The couple are obsessed with Christmas, but their décor doesn’t come from catalogs or box stores. They build it from scratch using metal, conduit, chicken wire and – since Shank runs an automotive repair shop in the back – even carburetors and car parts.

“I just see stuff and then take a picture and show him and he has to engineer it and I weld it,” said Rinehart, who recently has started replacing many of their 200-count light strands with LED’s. “Some of it is trial and error. You make it, and if it doesn’t work, you redo it.”

(Photo by Rhonda Davis)

 

An eight-foot-tall jack-in-the-box was rigged from a stationary exercise bike which they flipped upside down and put inside a handmade plywood box. The bike’s mechanism propels the clownlike figure up and down every time the red lid pops open.

A Ferris wheel, complete with seats that swivel, is run by an electric gear-reduction motor. An alternator generates current for the lights, and the passengers are actually dolls made and outfitted by Rinehart’s 95-year-old mother, Helen Rinehart.

Although she started decorating the house back in the late 1970s, it wasn’t until 1983 that she and Shank attempted creating their first animated display – a train with an engine and coal car. It was constructed from used car parts, conduit pipe and molded plastic.

(Photo by Rhonda Davis)

Since then, they have added, among other things, a three-dimensional poinsettia, sleigh and reindeer, merry-go-round, rocking horse, cowboy, teeter-totter with Santa and Mrs. Claus and even a youngster making a snow angel, all next to a driveway lined with white arches.

“I like them all, really,” Rinehart said of their Christmas creations. “I like them even better when they’re working alright. He told me I couldn’t have any more moving ones though and I said, ‘But I have ideas. Don’t you want to hear any of my ideas?’”

One of her ideas was a 40-foot long ski slope, complete with skiers and sledders. It was constructed from a grain elevator, but the mechanism was cleverly switched so the figures with their conduit ski poles would be heading downhill instead.

(Photo by Rhonda Davis)

And the multi-colored moving bear? He’s made of conduit and chicken wire, with his entire body mounted on top of an old ringer washing machine. The blue-eyed bear rotates thanks to the agitator motion of the machine, Rinehart said.

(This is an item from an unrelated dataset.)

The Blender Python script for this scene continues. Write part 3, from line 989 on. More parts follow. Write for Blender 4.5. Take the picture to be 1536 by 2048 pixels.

The couple store the massive pieces in two double-car garages out back. The lights are usually tested in October, then assembly kicks off the first weekend of November when Rinehart’s brother and two sisters traditionally come into town to help.

It takes full two weekends just for the set-up and another week to hook up the maze of plugs and electrical cords, she said. The attraction, which usually slows car and truck traffic along the busy highway, is lit from dusk to midnight through Jan. 2.

In this season of giving, the two are happy their yuletide tradition inspires so many. Passersby who toot their horns. Strangers who leave notes and gift certificates in the mailbox. And, in the case of one elderly man, the satisfaction knowing that his final wish was simple – drive by “the Christmas Lights on 19.”